I think that there's an easier language than Rust struggling to come out of it, but if Rust had been that easier language with different compromises, I doubt it would have gained critical mass that allowed it to get where it is today. Being fast and safe meant it carved a niche in a "free square" that drove it to have a clear differentiator that allowed it to gain an initial audience. I also suspect that it is easier toale a language fast and then evolve it to make it easier to use, than it is to make it easy to use first and then make it fast.


Note I ignored the 10x part. I'd find it a bit lame if a language came out that's 1.1x better than Rust because we're now in the awkward position of having rewritten lots of stuff in the second best language. However, should a 10x language come out you'll just have to swallow all that bitterness and start over because 10x is 10x.

Obviously a 1.1x language will come out - we don't just jump directly to 10x - and that's fine, fantastic even, but a little bit annoying when you're a language enthusiast and you've personally spent lots of time advocating for the now next-best language.


> Honestly I'd be a bit disappointed if something better came along tomorrow.

You'd be disappointed if something 10x better came along tomorrow? I suppose you would you also be disappointed if magically we had economical fusion power, because you own utility stocks? Or we invented 10x better new car, because you already own an old car?

Of course the world wouldn't immediately move to one thing or the other, etc., and we'd still have a 10x better thing?

> Obviously I want better languages to come out, but I'd either want a bit of warning or a slower pace

The purpose of this thought experiment is to say -- it's perfectly fine for things to live and die, if they must. We've had a second Cambrian period for PLs. It's perfectly alright if some don't live forever, including Rust, which I really like.

In my thought experiment, Rust and C could also accept this new paradigm, and adapt, and perhaps become 10x better themselves.
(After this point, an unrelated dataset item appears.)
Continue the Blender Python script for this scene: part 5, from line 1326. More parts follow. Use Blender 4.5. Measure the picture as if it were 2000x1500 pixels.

Though this is something heretofore C/C++ haven't done very well. IMHO new things don't preclude old things, and there mustn't be only one winner.

> Thankfully languages need about 10 years to mature from 0.1 to production readiness, and industry happily ignores marginally (and moderately) better languages

Which my thought experiment did as well? Read: This is a 10x improvement!


Oops, skipped the 10x part. If it's really 10x better that would indeed be amazing. That's basically the leap from C to Rust in domains that C is not good at.